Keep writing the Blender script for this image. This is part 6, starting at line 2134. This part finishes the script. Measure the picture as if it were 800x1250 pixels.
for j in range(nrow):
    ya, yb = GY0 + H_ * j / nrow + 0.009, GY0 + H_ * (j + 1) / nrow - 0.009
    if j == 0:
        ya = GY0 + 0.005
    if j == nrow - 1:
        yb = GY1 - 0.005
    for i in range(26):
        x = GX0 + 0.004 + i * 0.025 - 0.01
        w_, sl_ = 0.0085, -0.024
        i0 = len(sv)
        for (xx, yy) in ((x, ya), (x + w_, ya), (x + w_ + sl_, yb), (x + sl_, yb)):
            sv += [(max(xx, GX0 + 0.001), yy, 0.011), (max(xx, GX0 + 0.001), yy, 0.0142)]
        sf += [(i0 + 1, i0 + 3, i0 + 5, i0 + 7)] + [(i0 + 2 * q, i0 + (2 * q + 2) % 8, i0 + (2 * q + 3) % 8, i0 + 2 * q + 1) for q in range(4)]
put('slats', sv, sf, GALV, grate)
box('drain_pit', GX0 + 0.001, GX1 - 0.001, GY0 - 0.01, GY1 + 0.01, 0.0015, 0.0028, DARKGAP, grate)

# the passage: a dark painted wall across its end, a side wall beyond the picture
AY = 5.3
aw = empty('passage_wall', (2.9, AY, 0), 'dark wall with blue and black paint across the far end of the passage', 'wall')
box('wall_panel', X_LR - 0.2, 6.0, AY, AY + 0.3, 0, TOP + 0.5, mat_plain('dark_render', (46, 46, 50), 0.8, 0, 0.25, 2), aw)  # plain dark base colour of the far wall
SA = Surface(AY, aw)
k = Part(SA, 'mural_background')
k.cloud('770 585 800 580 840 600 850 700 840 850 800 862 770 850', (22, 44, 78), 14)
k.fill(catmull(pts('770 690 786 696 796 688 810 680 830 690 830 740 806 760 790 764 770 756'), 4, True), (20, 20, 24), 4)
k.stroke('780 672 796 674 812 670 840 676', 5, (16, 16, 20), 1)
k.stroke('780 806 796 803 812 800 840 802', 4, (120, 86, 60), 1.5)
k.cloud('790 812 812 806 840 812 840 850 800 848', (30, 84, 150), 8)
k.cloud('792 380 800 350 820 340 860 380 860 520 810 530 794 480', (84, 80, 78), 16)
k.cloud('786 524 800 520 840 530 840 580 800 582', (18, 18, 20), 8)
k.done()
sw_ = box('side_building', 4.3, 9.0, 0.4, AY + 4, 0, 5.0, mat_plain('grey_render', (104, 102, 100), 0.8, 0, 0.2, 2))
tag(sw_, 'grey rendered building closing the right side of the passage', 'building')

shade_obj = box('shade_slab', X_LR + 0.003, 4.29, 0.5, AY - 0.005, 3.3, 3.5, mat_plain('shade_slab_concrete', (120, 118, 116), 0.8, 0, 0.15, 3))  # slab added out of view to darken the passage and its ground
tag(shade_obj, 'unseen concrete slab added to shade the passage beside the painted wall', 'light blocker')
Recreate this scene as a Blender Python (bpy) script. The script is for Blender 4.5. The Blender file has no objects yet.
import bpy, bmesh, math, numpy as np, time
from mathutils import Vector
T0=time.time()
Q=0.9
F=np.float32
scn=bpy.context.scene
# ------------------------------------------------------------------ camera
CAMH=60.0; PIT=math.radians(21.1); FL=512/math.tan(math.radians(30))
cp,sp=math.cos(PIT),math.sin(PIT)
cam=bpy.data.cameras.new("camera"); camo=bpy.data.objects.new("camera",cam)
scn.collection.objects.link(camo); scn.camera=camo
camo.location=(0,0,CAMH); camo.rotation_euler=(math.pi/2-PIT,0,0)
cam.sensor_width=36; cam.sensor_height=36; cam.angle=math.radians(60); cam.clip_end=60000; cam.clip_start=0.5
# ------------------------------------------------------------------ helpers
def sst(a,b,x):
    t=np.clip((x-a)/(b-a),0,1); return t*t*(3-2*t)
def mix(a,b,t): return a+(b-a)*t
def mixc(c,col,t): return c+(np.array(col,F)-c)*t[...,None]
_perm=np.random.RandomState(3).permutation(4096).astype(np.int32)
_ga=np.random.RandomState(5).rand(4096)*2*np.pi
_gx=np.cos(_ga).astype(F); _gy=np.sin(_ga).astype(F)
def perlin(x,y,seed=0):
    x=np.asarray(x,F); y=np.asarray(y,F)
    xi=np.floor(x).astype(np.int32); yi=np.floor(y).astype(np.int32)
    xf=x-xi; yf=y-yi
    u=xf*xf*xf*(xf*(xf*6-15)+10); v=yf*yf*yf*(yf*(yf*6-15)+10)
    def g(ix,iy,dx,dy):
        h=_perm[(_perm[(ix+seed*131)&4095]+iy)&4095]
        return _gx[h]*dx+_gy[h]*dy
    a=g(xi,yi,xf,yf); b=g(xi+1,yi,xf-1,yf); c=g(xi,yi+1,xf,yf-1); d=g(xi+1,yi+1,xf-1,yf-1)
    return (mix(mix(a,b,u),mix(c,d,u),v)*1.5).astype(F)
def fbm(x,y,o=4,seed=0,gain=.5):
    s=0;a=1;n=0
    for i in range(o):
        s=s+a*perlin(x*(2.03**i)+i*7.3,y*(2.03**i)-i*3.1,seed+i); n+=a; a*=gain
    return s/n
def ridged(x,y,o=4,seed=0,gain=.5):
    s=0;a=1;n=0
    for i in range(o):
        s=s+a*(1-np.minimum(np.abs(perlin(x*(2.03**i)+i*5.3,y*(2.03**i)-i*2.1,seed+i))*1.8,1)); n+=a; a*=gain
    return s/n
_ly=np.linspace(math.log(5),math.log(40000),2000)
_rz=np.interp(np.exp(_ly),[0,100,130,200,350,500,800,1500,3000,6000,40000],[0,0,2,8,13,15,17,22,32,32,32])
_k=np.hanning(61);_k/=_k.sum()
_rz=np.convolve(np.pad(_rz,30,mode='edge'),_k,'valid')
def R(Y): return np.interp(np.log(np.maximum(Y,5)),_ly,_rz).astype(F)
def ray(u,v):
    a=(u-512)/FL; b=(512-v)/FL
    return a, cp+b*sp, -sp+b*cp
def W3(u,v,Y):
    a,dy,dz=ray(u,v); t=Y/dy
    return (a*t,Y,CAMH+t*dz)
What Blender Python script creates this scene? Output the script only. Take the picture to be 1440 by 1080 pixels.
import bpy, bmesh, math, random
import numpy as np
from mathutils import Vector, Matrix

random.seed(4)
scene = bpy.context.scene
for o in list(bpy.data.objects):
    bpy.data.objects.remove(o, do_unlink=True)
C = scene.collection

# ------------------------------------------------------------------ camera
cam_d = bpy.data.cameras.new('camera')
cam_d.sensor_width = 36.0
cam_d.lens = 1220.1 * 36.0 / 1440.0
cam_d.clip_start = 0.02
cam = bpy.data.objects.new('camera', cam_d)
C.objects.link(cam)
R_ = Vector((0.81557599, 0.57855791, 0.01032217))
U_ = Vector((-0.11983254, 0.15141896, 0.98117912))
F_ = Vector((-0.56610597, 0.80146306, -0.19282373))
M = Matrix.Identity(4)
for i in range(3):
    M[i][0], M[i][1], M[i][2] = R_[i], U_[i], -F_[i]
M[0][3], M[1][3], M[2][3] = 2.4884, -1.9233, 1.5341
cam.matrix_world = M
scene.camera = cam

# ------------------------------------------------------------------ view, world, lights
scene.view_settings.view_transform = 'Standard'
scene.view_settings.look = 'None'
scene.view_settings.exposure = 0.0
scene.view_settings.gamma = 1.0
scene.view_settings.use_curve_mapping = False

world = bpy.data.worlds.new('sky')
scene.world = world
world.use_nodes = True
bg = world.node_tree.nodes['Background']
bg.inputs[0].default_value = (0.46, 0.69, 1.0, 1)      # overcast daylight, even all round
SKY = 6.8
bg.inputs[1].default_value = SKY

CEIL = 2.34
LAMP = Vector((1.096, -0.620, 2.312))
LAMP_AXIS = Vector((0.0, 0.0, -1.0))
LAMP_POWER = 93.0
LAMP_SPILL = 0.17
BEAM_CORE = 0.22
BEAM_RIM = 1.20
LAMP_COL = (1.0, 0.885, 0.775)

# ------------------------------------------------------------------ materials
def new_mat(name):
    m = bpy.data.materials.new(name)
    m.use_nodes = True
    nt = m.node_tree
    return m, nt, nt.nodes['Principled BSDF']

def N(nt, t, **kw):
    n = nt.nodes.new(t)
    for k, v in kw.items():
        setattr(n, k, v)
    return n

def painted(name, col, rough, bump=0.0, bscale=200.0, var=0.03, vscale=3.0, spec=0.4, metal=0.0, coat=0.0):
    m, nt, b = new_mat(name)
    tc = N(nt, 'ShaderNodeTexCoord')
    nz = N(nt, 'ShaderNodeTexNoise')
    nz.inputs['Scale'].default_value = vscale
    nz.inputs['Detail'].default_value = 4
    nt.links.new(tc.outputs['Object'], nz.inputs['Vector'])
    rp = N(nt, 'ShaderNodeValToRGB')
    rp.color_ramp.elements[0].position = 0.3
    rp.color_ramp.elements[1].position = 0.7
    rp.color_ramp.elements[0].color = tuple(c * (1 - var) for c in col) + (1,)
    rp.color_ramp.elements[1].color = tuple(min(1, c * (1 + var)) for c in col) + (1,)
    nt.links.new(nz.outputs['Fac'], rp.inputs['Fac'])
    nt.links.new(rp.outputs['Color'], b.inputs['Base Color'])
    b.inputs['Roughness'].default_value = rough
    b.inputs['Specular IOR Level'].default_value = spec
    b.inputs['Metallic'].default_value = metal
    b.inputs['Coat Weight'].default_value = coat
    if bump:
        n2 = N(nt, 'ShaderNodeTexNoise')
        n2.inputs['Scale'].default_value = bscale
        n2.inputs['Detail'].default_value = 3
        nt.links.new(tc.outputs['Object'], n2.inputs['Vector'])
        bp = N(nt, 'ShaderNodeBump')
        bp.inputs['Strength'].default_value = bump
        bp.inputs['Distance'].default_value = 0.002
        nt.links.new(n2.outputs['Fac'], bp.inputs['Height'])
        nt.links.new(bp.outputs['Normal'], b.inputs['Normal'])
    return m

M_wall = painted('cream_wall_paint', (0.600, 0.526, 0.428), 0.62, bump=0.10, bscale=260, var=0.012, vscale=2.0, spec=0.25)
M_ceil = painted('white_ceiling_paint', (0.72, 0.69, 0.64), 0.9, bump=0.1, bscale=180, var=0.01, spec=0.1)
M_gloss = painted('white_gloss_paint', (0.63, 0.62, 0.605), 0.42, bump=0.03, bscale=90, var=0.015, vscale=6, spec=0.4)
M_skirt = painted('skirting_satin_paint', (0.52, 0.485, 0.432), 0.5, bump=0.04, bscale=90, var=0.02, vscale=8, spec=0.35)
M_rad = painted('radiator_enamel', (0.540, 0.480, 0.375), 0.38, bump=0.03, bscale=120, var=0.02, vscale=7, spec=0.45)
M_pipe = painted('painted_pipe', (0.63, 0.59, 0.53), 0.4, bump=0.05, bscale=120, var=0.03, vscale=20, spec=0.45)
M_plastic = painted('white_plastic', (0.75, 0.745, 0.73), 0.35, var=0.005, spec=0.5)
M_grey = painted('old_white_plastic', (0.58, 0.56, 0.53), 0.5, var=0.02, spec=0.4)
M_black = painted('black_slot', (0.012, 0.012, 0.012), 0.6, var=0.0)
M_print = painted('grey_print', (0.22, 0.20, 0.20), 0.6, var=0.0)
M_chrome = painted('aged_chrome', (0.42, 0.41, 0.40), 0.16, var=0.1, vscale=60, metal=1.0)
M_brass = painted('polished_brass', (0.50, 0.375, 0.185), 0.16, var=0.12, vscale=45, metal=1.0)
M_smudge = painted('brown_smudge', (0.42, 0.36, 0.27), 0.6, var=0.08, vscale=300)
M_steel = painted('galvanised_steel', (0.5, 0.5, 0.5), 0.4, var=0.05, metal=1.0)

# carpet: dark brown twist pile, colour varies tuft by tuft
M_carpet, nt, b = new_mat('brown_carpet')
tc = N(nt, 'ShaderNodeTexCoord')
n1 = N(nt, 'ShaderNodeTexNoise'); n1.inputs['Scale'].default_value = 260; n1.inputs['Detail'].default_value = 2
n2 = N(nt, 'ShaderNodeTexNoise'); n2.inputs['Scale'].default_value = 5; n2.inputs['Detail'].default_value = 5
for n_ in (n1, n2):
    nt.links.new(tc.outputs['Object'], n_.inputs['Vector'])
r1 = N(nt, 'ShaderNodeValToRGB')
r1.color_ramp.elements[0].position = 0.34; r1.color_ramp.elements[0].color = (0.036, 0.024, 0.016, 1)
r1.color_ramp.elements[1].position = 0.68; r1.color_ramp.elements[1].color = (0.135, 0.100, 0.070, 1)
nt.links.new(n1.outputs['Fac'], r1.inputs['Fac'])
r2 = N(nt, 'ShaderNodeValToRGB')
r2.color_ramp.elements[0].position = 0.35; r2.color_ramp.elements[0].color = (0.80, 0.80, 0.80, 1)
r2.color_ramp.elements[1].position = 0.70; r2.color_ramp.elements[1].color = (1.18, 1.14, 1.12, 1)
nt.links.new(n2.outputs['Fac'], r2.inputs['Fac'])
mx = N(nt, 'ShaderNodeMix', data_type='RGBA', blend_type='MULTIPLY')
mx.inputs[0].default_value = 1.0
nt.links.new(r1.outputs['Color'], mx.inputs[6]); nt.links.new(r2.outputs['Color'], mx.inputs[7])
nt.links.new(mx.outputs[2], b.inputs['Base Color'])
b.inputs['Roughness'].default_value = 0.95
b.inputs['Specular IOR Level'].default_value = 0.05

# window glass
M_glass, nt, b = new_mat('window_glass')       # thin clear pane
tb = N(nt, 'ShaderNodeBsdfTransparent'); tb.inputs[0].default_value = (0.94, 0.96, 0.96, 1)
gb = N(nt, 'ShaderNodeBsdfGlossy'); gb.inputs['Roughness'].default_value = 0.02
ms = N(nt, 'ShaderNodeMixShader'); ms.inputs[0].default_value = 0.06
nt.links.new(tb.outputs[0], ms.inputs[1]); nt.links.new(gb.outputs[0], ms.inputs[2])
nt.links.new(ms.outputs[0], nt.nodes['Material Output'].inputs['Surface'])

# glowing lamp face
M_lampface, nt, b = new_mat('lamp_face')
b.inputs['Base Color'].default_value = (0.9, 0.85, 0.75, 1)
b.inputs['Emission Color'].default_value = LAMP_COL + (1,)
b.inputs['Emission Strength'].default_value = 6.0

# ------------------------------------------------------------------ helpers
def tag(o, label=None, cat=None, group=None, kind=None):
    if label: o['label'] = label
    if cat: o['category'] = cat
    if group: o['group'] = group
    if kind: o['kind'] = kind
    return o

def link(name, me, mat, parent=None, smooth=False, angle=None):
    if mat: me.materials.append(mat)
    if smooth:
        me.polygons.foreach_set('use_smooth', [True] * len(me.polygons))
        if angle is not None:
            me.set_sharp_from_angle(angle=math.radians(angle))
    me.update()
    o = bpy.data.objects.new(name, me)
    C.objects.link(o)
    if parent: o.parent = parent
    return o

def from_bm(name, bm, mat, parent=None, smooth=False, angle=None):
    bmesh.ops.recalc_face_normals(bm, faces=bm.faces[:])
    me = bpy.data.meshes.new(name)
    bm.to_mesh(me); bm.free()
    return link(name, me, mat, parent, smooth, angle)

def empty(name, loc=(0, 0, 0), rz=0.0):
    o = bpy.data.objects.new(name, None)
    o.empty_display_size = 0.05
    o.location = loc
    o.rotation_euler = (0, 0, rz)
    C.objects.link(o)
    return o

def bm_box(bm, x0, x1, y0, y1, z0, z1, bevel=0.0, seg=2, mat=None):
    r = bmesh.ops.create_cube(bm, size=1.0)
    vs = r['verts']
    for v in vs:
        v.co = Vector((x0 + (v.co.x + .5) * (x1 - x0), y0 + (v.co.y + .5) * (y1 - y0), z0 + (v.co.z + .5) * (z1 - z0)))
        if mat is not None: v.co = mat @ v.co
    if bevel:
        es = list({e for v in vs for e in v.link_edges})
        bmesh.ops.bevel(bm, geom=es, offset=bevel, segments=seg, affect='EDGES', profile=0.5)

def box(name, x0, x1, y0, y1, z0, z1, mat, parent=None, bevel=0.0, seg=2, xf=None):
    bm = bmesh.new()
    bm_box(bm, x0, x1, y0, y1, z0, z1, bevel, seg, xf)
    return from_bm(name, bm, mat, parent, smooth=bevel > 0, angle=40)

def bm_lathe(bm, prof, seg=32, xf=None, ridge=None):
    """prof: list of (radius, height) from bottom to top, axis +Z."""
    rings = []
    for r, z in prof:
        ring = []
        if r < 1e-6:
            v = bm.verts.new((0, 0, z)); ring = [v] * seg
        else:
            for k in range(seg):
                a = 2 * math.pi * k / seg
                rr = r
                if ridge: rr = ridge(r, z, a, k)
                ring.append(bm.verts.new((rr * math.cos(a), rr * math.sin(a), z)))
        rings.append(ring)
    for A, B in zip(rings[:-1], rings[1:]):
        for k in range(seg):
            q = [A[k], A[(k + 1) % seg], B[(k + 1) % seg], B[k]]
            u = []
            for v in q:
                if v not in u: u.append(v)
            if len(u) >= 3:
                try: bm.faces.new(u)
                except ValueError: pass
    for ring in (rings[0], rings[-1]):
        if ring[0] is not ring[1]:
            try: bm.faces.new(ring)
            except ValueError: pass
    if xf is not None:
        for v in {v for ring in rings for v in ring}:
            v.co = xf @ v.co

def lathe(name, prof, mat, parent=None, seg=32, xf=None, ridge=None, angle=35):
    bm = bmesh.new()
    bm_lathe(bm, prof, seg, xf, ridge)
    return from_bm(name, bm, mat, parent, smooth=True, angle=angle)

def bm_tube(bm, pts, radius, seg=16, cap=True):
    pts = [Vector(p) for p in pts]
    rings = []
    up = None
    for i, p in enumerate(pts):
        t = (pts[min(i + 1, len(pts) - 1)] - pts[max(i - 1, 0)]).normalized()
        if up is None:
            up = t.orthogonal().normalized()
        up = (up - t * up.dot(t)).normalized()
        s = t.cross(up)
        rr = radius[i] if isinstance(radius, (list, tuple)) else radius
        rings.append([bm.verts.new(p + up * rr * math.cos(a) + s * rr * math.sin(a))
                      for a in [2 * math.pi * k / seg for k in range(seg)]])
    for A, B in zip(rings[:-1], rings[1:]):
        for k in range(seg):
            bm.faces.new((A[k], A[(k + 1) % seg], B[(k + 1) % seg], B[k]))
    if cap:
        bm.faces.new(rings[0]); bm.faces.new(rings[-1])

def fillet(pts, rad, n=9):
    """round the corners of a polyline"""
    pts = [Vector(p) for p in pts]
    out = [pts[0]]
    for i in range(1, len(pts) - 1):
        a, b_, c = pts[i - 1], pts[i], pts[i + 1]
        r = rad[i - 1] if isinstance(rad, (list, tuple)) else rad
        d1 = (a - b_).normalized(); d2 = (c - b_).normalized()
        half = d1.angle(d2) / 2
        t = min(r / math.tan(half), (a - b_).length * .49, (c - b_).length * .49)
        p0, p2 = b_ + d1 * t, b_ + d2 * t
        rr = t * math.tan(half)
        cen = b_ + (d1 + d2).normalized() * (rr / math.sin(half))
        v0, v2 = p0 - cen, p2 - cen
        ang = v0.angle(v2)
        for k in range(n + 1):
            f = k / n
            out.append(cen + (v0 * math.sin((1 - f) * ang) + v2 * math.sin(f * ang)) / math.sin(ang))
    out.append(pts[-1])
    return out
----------
Exercise goal: Give back, exactly as written, each line from the one that contains "What Blender Python" through the one that contains "C = scene.collection".

Final result:
What Blender Python script creates this scene? Output the script only. Take the picture to be 1440 by 1080 pixels.
import bpy, bmesh, math, random
import numpy as np
from mathutils import Vector, Matrix

random.seed(4)
scene = bpy.context.scene
for o in list(bpy.data.objects):
    bpy.data.objects.remove(o, do_unlink=True)
C = scene.collection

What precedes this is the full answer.